* [WHAT TO DO]:
Copy nothing but the part that opens with the line containing "Continue the Blender" and closes with the line containing "copy_tree(g, tp(1547, 6.46), 0, 'rightmost". Do not include pictures.

** BEGIN INFORMATION SUPPLIED **

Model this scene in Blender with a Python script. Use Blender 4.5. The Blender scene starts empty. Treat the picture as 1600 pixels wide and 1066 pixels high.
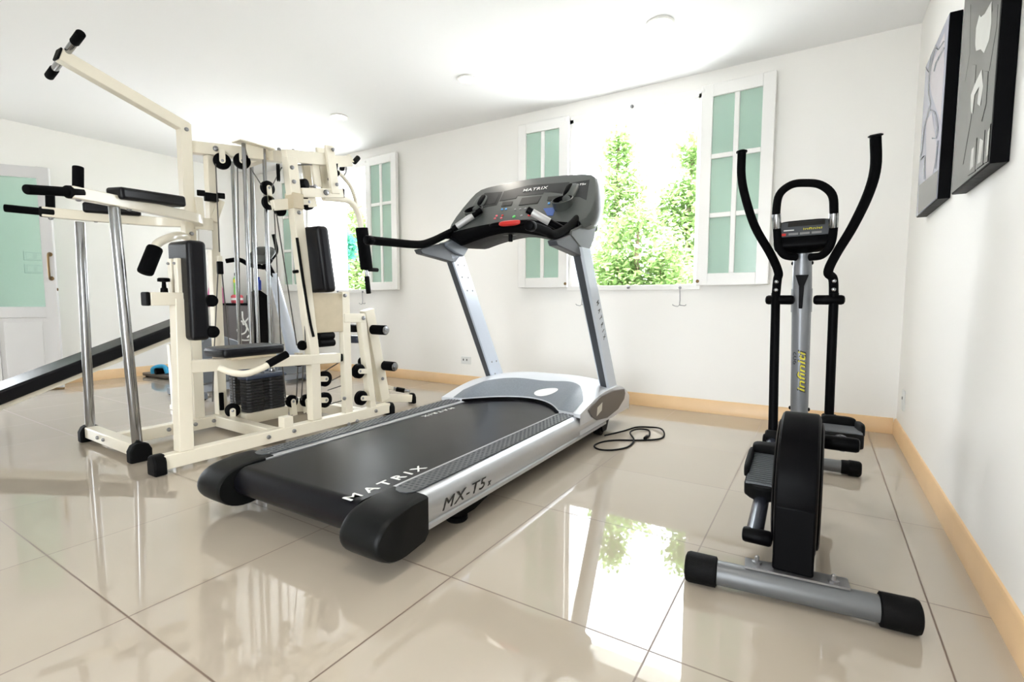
import bpy, bmesh, math, random
from mathutils import Vector, Matrix
random.seed(7)
SC = bpy.context.scene
COL = SC.collection
PI = math.pi
def V(*a): return Vector(a)

# ---------------------------------------------------------------- camera
CAM_H = 0.8297; F_PX = 776.06; TILT = 0.07961; YAW = 0.55564; ROLL = 0.0019635
_cy, _sy, _ct, _st = math.cos(YAW), math.sin(YAW), math.cos(TILT), math.sin(TILT)
C_F = V(-_sy*_ct, _cy*_ct, -_st); C_R = V(_cy, _sy, 0); C_U = C_R.cross(C_F)
_cr, _sr = math.cos(ROLL), math.sin(ROLL)
C_R, C_U = _cr*C_R + _sr*C_U, -_sr*C_R + _cr*C_U
CAM = V(0, 0, CAM_H)
cd = bpy.data.cameras.new('camera'); cam = bpy.data.objects.new('camera', cd); COL.objects.link(cam)
cd.sensor_width = 36.0; cd.lens = F_PX*36.0/1600.0; cd.clip_start = 0.02
M = Matrix((C_R, C_U, -C_F)).transposed().to_4x4(); M.translation = CAM
cam.matrix_world = M
SC.camera = cam
# survey helpers: where the sight line through a photograph pixel meets a plane of the room
def ray(px, py): return C_F + C_R*((px-800)/F_PX) - C_U*((py-533)/F_PX)
def ax(px, py, x): d = ray(px, py); return CAM + d*(x/d.x)
def ay(px, py, y): d = ray(px, py); return CAM + d*(y/d.y)
def az(px, py, z): d = ray(px, py); return CAM + d*((z-CAM_H)/d.z)
def apl(px, py, p0, n): d = ray(px, py); return CAM + d*((p0-CAM).dot(n)/d.dot(n))

# ---------------------------------------------------------------- materials
def mat(name, col, rough=0.5, metal=0.0, spec=0.5, coat=0.0, bump=0.0, bscale=200, rvar=0.0, vary=0.0, vscale=6, emit=None):
    m = bpy.data.materials.new(name); m.use_nodes = True
    nt = m.node_tree; b = nt.nodes['Principled BSDF']
    b.inputs['Base Color'].default_value = (*col, 1); b.inputs['Roughness'].default_value = rough
    b.inputs['Metallic'].default_value = metal; b.inputs['Specular IOR Level'].default_value = spec
    b.inputs['Coat Weight'].default_value = coat; b.inputs['Coat Roughness'].default_value = 0.08
    tc = nt.nodes.new('ShaderNodeTexCoord')
    if vary or rvar:
        n = nt.nodes.new('ShaderNodeTexNoise'); n.inputs['Scale'].default_value = vscale; n.inputs['Detail'].default_value = 4
        nt.links.new(tc.outputs['Object'], n.inputs['Vector'])
        if vary:
            mx = nt.nodes.new('ShaderNodeMix'); mx.data_type = 'RGBA'
            mx.inputs['A'].default_value = (*[c*(1-vary) for c in col], 1); mx.inputs['B'].default_value = (*[min(1, c*(1+vary)) for c in col], 1)
            nt.links.new(n.outputs['Fac'], mx.inputs['Factor']); nt.links.new(mx.outputs['Result'], b.inputs['Base Color'])
        if rvar:
            mr = nt.nodes.new('ShaderNodeMapRange'); mr.inputs['To Min'].default_value = max(0, rough-rvar); mr.inputs['To Max'].default_value = min(1, rough+rvar)
            nt.links.new(n.outputs['Fac'], mr.inputs['Value']); nt.links.new(mr.outputs['Result'], b.inputs['Roughness'])
    if bump:
        n2 = nt.nodes.new('ShaderNodeTexNoise'); n2.inputs['Scale'].default_value = bscale; n2.inputs['Detail'].default_value = 3
        nt.links.new(tc.outputs['Object'], n2.inputs['Vector'])
        bp = nt.nodes.new('ShaderNodeBump'); bp.inputs['Strength'].default_value = bump; bp.inputs['Distance'].default_value = 0.003
        nt.links.new(n2.outputs['Fac'], bp.inputs['Height']); nt.links.new(bp.outputs['Normal'], b.inputs['Normal'])
    if emit:
        b.inputs['Emission Color'].default_value = (*emit[0], 1); b.inputs['Emission Strength'].default_value = emit[1]
    return m
MT = {}
MT['wall'] = mat('wall_paint', (.865, .85, .82), .55, spec=.3, bump=.06, bscale=60, vary=.012, vscale=1.5)
MT['frontwall'] = mat('front_wall_panelling', (.16, .13, .10), .5, vary=.1, vscale=4)
MT['ceil'] = mat('ceiling_paint', (.86, .865, .87), .7, spec=.2, bump=.04, bscale=80)
MT['base'] = mat('baseboard_wood', (.74, .50, .27), .35, vary=.06, vscale=9)
MT['white'] = mat('white_gloss_paint', (.83, .82, .80), .3, bump=.03, bscale=40)
MT['cream'] = mat('cream_powder_coat', (.77, .715, .59), .28, coat=.3, vary=.03, vscale=8)
MT['creamdk'] = mat('cream_board', (.52, .44, .31), .6, vary=.12, vscale=18)
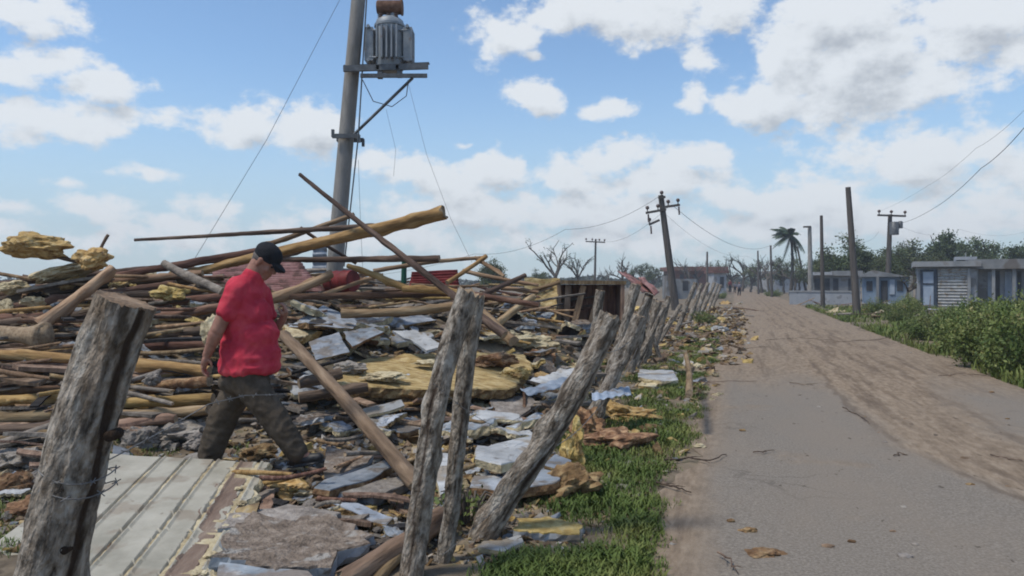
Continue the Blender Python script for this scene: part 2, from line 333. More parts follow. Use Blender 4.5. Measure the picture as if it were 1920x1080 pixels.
# ------------------------------------------------------------------ ground, road
def ground():
    def axis(lo, hi, st, far):
        a = list(np.arange(lo, hi+1e-6, st)); s = st; v = hi; up = []
        while v < far: s *= 1.35; v += s; up.append(v)
        s = st; v = lo; dn = []
        while v > -far: s *= 1.35; v -= s; dn.append(v)
        return np.array(dn[::-1]+a+up)
    xs, ys = axis(-13, 10, .14, 4000), axis(2.4, 34, .16, 6000)
    V = np.array([(x, y, H(x, y)) for y in ys for x in xs]); nx, ny = len(xs), len(ys)
    i = np.arange(nx*ny).reshape(ny, nx)
    Fc = np.stack([i[:-1,:-1].ravel(), i[:-1,1:].ravel(), i[1:,1:].ravel(), i[1:,:-1].ravel()], 1)
    m = pm('soil', [(.3, (.06,.047,.035)), (.45, (.14,.112,.08)), (.6, (.22,.178,.128)), (.75, (.30,.245,.17))], 1.6, rough=1, bump=1.0, bscale=9, rnd=0, coord='Object',
           spots=[((.03,.024,.02), 2.5, .6, .8), ((.20,.165,.115), 9, .58, .6), ((.06,.07,.03), 6, .60, .5)])
    o = link('ground', np_mesh('ground', V, Fc, m, smooth=True)); tag(o, kind='structure')
ground()
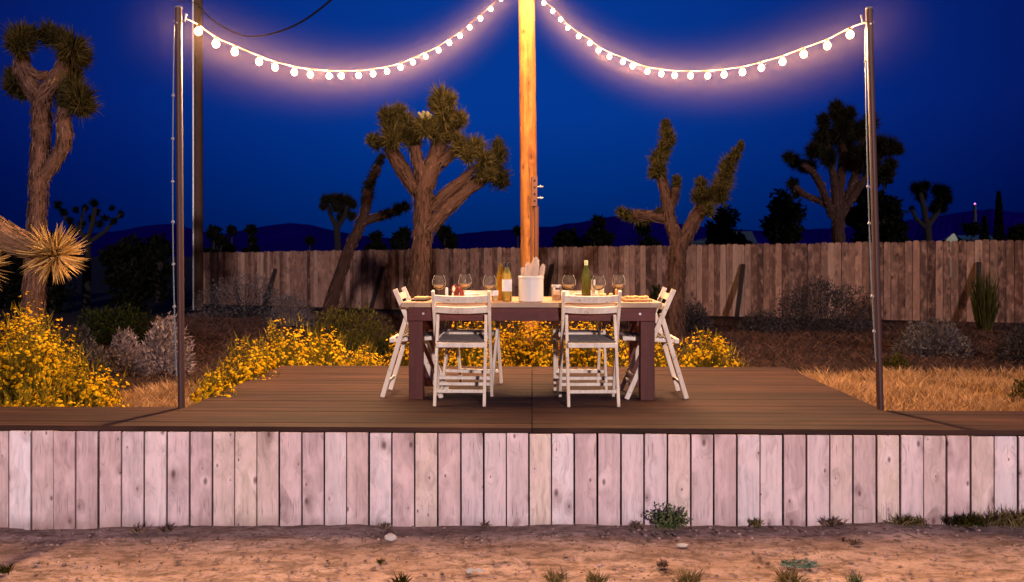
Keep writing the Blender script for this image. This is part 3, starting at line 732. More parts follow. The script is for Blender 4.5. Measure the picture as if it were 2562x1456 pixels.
copy_tree(g, tp(1225, 6.26), 0, 'wine glass beside the two yellow bottles')
copy_tree(g, tp(1423, 6.42), 0, 'wine glass beside the lidded jar right of the crock')
copy_tree(g, tp(1497, 6.24), 0, 'wine glass beside the tall olive green bottle and white candle')
copy_tree(g, tp(1547, 6.46), 0, 'rightmost wine glass on the table, nearest the wooden serving board')

def bottle(label, loc, glass, capm, H, slim, lab=None, scale=1.0):
    t = thing('wine_bottle', label, 'bottle', loc, 0, 'wine bottles on the table')
    r = 0.037 * scale; s = H * (0.60 if not slim else 0.50)
    prof = [(0, 0.004), (r * .8, 0.0), (r, 0.006), (r, s), (r * .93, s + .022), (r * .62, s + .05), (0.0155, s + .078), (0.0135, H - .03), (0.0135, H)]
    mb = MB(); mb.lathe(prof, 24); mb.build('body', glass, t, smooth=True)
    mb = MB(); mb.lathe([(0.0, s * .96), (r - .004, s * .95)][::-1] + [(0.0, s * .97)], 16) if False else None
    mb = MB(); mb.lathe([(0.0142, H - .078), (0.0147, H - .07), (0.0147, H - .004), (0.013, H + .002), (0, H + .002)], 16); mb.build('capsule', capm, t, smooth=True)
    if lab:
        z0, z1 = lab; mb = MB(); n = 24
        for k in range(n):
            a0 = -math.pi * (0.95) + math.pi * 0.9 * k / n; a1 = -math.pi * 0.95 + math.pi * .9 * (k + 1) / n
            q = r + .0008
            mb.quad((q * math.cos(a0), q * math.sin(a0), z0), (q * math.cos(a1), q * math.sin(a1), z0), (q * math.cos(a1), q * math.sin(a1), z1), (q * math.cos(a0), q * math.sin(a0), z1))
        mb.build('label', M['label'], t, smooth=True)
    return t
bottle('golden amber bottle with gold neck half hidden behind the white labelled bottle', tp(1252, 6.36), M['goldglass'], M['goldglass'], 0.285, False)
bottle('pale yellow bottle with plain white label and dark neck beside the crock', tp(1268, 6.18), M['paleglass'], M['capsule'], 0.292, False, (0.075, 0.165))
bottle('olive green bottle with long pale capsule in the middle of the right place settings', tp(1466, 6.50), M['greenglass'], M['palecap'], 0.305, False)

def crock():
    loc = tp(1328, 6.15); t = thing('stoneware_crock', 'large white glazed stoneware crock in the middle of the table', 'crock', loc)
    r, h = 0.0935, 0.192
    mb = MB(); mb.lathe([(0, 0), (r - .004, 0), (r, .006), (r, h - .022), (r + .003, h - .018), (r + .003, h - .004), (r - .001, h), (r - .008, h), (r - .010, h - .01), (r - .010, h - .05), (0, h - .05)], 40); mb.build('pot', M['crock'], t, smooth=False, bevel=0.0)
    mb = MB(); mb.lathe([(0, h - .049), (r - .0105, h - .047)], 24); mb.face((0, 1, 2)); mb.build('soil', M['litter'], t)
    c = thing('cactus', 'pale prickly pear cactus pads growing out of the white crock', 'cactus', (loc[0], loc[1], loc[2] + h - .06))
    def pad(base, tip, w, d=0.012):
        base = Vector(base); tip = Vector(tip); ax = (tip - base); L = ax.length; ax.normalize(); x = Vector((ax.z, 0, -ax.x)).normalized(); y = ax.cross(x)
        mb = MB(); n, k = 14, 10; b = len(mb.v)
        for i in range(k + 1):
            u = i / k; prof = max(.02, math.sqrt(max(0, 1 - (2 * (u * .93 + .07) - 1) ** 2))) * (.72 + .4 * u)
            for j in range(n):
                a = 2 * math.pi * j / n
                p = base + ax * (L * u) + x * (w / 2 * prof * math.cos(a)) + y * (d * prof * math.sin(a)); mb.v.append(tuple(p))
        for i in range(k):
            for j in range(n): mb.face((b + i * n + j, b + i * n + (j + 1) % n, b + (i + 1) * n + (j + 1) % n, b + (i + 1) * n + j), .2)
        o = mb.build('pad', M['cactus'], c, smooth=True)
        sp = MB()
        for q in range(150):
            u = random.uniform(.1, 1); a = random.uniform(0, 6.28); pr = math.sqrt(max(0, 1 - (2 * (u * .93 + .07) - 1) ** 2)) * (.72 + .4 * u)
            n0 = x * math.cos(a) + y * math.sin(a) * .6
            p = base + ax * (L * u) + x * (w / 2 * pr * math.cos(a)) + y * (d * pr * math.sin(a)); sp.blade(p, p + (n0 + ax * .3).normalized() * .010, .0018, random.random())
        sp.build('spines', M['napkin'], o)
    pad((-.025, -.01, 0), (-.022, -.01, .165), .052); pad((.022, 0, 0), (.038, 0, .205), .064); pad((.06, .005, 0), (.094, .0, .150), .044); pad((-.05, .02, 0), (-.062, .015, .125), .036); pad((.0, .035, 0), (.008, .035, .155), .05)
crock()
def jug():
    loc = tp(1148, 6.40); t = thing('jug', 'small glossy red brown jug with a loop handle among the left place settings', 'jug', loc)
    mb = MB(); mb.lathe([(0, 0), (.036, 0), (.040, .01), (.041, .05), (.036, .07), (.028, .085), (.026, .098), (.029, .104), (.025, .104), (.022, .09), (0, .085)], 24); mb.build('body', M['redglass'], t, smooth=True)
    mb = MB(); mb.tube([(-.026, 0, .098)] + [(-.034 - .024 * math.sin(a), 0, .085 + .03 * math.cos(a)) for a in [math.pi * i / 10 for i in range(11)]] + [(-.036, 0, .055)], .0052, 8); mb.build('handle', M['redglass'], t, smooth=True)
jug()
def candle_jar(px, d, label, r, h, glass, wax):
    t = thing('candle_jar', label, 'jar', tp(px, d), 0, 'small glass jars on the table')
    mb = MB(); mb.lathe([(0, 0), (r, 0), (r, h), (r - .002, h), (r - .002, .004), (0, .004)], 24); mb.build('glass', glass, t)
    mb = MB(); mb.lathe([(0, .006), (r - .004, .006), (r - .004, h * .45), (0, h * .45)], 20); mb.build('wax', wax, t)
    return t
t = candle_jar(1238, 6.24, 'small glass jar with amber filling and white label by the yellow bottles', .026, .085, M['glass'], M['food'])
mb = MB(); n = 12
for k in range(n):
    a0, a1 = -math.pi * (.9 - .8 * k / n), -math.pi * (.9 - .8 * (k + 1) / n); q = .0268
    mb.quad((q * math.cos(a0), q * math.sin(a0), .04), (q * math.cos(a1), q * math.sin(a1), .04), (q * math.cos(a1), q * math.sin(a1), .08), (q * math.cos(a0), q * math.sin(a0), .08))
mb.build('label', M['label'], t)
t = candle_jar(1392, 6.30, 'lidded glass jar with brown filling right of the white crock', .037, .098, M['glass'], M['wood_board'])
mb = MB(); mb.lathe([(0, .099), (.039, .099), (.039, .116), (.036, .119), (0, .119)], 20); mb.build('lid', M['grey_metal'], t)
mb = MB(); mb.lathe([(0, 0), (.0145, 0), (.0145, .155), (.011, .158), (0, .157)], 14); o = mb.build('candle', M['napkin'], None, tp(1484, 6.36), smooth=True); tag(o, 'slim white candle standing beside the olive green bottle', 'candle')
mb = MB(); mb.lathe([(0, 0), (.011, 0), (.012, .085), (.008, .10), (0, .1)], 12); o = mb.build('salt_shaker', M['napkin'], None, tp(1117, 6.30), smooth=True); tag(o, 'small white shaker standing left of the red brown jug', 'shaker')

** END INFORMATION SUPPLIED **

* [EXPECTED ANSWER]:
Continue the Blender Python script for this scene: part 2, from line 333. More parts follow. Use Blender 4.5. Measure the picture as if it were 1920x1080 pixels.
# ------------------------------------------------------------------ ground, road
def ground():
    def axis(lo, hi, st, far):
        a = list(np.arange(lo, hi+1e-6, st)); s = st; v = hi; up = []
        while v < far: s *= 1.35; v += s; up.append(v)
        s = st; v = lo; dn = []
        while v > -far: s *= 1.35; v -= s; dn.append(v)
        return np.array(dn[::-1]+a+up)
    xs, ys = axis(-13, 10, .14, 4000), axis(2.4, 34, .16, 6000)
    V = np.array([(x, y, H(x, y)) for y in ys for x in xs]); nx, ny = len(xs), len(ys)
    i = np.arange(nx*ny).reshape(ny, nx)
    Fc = np.stack([i[:-1,:-1].ravel(), i[:-1,1:].ravel(), i[1:,1:].ravel(), i[1:,:-1].ravel()], 1)
    m = pm('soil', [(.3, (.06,.047,.035)), (.45, (.14,.112,.08)), (.6, (.22,.178,.128)), (.75, (.30,.245,.17))], 1.6, rough=1, bump=1.0, bscale=9, rnd=0, coord='Object',
           spots=[((.03,.024,.02), 2.5, .6, .8), ((.20,.165,.115), 9, .58, .6), ((.06,.07,.03), 6, .60, .5)])
    o = link('ground', np_mesh('ground', V, Fc, m, smooth=True)); tag(o, kind='structure')
ground()
Keep writing the Blender script for this image. This is part 3, starting at line 732. More parts follow. The script is for Blender 4.5. Measure the picture as if it were 2562x1456 pixels.
copy_tree(g, tp(1225, 6.26), 0, 'wine glass beside the two yellow bottles')
copy_tree(g, tp(1423, 6.42), 0, 'wine glass beside the lidded jar right of the crock')
copy_tree(g, tp(1497, 6.24), 0, 'wine glass beside the tall olive green bottle and white candle')
copy_tree(g, tp(1547, 6.46), 0, 'rightmost wine glass on the table, nearest the wooden serving board')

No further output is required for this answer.